▸ **Short task**:
Up to and including the line containing "random.seed(7)", please reproduce the lines of the listing below, starting from the top.

====

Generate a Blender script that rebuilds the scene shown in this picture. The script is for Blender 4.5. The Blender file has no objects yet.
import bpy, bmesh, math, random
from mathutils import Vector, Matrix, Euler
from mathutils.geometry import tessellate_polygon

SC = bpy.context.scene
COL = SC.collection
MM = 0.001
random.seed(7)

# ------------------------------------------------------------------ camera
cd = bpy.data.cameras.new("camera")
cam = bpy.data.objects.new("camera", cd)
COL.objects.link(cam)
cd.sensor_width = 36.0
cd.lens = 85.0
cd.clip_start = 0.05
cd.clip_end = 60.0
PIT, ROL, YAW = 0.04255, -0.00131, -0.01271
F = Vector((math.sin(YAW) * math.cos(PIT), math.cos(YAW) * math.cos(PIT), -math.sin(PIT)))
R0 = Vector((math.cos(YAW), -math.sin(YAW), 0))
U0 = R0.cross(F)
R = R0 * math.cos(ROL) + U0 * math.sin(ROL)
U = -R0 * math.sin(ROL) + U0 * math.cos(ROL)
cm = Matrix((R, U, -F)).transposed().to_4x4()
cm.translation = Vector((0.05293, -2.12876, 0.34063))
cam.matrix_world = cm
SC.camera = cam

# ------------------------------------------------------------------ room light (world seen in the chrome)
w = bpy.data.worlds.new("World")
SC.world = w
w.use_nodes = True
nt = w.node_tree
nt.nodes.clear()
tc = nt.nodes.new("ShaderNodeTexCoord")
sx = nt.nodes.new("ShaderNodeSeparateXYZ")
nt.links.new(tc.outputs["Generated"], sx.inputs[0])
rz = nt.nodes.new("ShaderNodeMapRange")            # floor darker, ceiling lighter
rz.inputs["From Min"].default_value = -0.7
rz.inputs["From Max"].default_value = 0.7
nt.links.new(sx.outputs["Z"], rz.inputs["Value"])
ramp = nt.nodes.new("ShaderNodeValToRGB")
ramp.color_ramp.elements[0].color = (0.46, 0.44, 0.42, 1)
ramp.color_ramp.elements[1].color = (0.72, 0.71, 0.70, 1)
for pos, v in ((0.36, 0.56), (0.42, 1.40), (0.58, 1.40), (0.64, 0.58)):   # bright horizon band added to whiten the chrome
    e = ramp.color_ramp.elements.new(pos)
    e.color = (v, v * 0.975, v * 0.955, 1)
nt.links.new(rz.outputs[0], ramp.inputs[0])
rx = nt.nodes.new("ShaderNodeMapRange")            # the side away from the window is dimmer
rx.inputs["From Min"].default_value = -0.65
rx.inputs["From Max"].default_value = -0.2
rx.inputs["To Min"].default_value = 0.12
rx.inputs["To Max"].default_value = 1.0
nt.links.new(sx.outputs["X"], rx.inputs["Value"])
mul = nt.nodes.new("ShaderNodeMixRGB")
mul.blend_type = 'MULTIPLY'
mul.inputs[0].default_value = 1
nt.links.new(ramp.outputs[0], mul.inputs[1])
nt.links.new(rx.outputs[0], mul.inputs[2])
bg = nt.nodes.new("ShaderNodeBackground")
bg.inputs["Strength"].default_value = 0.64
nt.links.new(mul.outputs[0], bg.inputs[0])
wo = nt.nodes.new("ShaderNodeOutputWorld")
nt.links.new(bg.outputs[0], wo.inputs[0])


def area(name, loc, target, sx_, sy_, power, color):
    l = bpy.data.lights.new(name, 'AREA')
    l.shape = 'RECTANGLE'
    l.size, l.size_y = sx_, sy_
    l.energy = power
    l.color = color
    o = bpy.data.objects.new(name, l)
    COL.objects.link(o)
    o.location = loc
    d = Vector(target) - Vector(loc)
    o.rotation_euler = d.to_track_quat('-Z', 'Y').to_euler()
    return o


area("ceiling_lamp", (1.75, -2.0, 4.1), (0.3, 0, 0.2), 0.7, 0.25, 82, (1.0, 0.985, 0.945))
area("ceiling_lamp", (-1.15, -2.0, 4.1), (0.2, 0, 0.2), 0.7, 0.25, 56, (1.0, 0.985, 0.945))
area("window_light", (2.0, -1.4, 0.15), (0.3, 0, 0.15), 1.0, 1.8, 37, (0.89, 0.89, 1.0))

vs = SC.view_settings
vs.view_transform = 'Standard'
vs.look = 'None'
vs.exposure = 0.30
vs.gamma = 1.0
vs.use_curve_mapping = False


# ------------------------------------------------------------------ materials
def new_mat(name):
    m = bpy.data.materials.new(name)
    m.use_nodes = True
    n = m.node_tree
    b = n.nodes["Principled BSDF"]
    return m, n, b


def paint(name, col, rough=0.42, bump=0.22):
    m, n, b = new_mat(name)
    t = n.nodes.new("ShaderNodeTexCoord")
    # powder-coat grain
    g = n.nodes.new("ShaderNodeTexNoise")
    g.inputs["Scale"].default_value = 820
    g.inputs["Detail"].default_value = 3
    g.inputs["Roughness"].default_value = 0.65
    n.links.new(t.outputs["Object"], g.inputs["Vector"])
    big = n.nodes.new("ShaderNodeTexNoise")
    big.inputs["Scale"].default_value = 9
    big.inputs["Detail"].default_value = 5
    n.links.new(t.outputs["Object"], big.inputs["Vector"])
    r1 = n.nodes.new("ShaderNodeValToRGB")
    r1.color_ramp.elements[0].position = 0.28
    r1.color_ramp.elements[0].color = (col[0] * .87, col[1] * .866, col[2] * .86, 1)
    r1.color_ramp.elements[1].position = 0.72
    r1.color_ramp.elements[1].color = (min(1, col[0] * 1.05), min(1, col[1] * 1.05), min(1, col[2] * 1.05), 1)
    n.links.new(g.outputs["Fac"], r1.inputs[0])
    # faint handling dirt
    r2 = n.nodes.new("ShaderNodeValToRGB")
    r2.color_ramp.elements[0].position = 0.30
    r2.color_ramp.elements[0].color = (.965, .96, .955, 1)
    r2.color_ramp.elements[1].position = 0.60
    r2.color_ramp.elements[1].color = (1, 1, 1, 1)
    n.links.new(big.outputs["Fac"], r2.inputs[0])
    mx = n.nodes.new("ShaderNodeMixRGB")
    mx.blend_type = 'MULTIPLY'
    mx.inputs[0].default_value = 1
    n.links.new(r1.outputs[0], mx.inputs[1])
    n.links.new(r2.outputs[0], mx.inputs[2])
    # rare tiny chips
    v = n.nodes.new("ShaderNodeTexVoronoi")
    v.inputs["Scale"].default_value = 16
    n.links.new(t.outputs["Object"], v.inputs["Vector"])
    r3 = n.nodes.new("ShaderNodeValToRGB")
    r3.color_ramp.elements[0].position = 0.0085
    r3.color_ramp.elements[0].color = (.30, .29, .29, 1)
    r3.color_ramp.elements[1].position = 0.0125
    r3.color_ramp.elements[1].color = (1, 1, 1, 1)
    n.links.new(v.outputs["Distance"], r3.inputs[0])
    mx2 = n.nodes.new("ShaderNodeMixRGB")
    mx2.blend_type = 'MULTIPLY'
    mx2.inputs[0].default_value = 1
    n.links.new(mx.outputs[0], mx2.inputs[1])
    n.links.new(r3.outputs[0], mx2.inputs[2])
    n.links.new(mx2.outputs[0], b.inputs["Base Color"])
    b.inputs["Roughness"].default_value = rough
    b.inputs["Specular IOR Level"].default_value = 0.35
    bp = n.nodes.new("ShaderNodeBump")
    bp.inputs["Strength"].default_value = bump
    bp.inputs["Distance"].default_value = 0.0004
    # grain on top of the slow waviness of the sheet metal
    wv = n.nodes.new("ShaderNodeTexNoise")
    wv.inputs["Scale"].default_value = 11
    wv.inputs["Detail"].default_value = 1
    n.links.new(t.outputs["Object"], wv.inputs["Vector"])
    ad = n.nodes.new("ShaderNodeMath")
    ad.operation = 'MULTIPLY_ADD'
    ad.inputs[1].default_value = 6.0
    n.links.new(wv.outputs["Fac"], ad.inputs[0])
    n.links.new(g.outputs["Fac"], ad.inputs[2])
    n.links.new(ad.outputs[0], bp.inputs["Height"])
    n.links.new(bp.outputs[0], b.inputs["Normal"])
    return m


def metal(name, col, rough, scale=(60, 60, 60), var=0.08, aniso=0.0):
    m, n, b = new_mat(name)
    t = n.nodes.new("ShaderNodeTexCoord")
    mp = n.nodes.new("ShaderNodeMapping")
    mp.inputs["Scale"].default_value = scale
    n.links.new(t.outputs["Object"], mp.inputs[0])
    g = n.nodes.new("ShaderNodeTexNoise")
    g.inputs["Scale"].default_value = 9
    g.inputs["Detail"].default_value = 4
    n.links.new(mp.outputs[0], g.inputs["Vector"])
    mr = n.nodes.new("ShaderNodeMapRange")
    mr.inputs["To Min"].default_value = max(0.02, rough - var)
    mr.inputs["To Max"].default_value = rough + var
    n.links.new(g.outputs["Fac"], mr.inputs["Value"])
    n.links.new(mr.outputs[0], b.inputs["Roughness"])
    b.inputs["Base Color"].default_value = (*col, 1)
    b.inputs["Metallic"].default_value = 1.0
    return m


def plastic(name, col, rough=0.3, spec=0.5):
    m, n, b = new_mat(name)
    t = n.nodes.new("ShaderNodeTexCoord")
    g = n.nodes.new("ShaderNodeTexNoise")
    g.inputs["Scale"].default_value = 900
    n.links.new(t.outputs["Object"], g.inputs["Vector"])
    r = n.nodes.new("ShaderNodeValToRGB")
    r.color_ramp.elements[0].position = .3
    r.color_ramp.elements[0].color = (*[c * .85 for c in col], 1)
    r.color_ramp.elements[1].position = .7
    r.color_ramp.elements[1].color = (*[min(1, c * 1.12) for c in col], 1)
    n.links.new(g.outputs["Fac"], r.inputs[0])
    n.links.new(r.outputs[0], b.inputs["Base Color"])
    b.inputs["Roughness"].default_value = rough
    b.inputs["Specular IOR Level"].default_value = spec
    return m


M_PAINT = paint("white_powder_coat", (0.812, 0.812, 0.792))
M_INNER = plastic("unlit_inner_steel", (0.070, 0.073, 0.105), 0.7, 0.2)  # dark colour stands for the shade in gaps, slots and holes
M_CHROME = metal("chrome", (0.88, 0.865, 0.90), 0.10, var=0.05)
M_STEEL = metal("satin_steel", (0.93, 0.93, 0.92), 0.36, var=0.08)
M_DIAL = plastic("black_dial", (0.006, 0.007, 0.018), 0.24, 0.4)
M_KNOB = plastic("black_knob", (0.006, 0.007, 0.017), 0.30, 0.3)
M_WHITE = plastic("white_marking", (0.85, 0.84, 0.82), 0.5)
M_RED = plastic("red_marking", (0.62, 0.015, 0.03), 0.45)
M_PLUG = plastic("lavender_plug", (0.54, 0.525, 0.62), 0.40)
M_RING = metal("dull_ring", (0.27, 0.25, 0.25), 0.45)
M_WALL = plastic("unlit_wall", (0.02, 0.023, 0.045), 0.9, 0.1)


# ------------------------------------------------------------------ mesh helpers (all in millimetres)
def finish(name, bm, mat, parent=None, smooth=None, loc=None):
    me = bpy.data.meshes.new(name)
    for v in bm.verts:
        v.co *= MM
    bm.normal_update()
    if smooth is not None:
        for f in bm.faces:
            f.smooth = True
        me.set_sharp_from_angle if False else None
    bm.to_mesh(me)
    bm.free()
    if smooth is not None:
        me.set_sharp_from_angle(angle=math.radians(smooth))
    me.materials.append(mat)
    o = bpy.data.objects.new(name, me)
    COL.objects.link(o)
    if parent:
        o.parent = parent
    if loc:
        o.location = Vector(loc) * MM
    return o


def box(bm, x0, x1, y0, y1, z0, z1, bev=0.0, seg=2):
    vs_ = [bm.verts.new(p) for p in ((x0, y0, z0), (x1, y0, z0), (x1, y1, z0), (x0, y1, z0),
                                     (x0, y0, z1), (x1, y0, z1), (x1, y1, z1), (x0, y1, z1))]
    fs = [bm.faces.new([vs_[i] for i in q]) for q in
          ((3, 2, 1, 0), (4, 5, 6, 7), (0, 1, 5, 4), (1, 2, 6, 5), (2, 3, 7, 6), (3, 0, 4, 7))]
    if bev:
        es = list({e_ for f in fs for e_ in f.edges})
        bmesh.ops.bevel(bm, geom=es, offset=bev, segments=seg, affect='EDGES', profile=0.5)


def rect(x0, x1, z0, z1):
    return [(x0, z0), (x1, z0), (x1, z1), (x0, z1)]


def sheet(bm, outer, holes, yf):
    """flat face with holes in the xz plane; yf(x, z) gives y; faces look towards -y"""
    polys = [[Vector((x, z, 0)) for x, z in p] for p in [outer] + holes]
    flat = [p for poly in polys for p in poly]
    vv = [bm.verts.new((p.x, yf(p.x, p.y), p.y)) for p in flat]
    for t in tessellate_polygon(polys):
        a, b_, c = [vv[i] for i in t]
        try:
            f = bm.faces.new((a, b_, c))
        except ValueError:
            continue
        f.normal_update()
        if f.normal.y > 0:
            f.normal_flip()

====

▸ **Task result**:
Generate a Blender script that rebuilds the scene shown in this picture. The script is for Blender 4.5. The Blender file has no objects yet.
import bpy, bmesh, math, random
from mathutils import Vector, Matrix, Euler
from mathutils.geometry import tessellate_polygon

SC = bpy.context.scene
COL = SC.collection
MM = 0.001
random.seed(7)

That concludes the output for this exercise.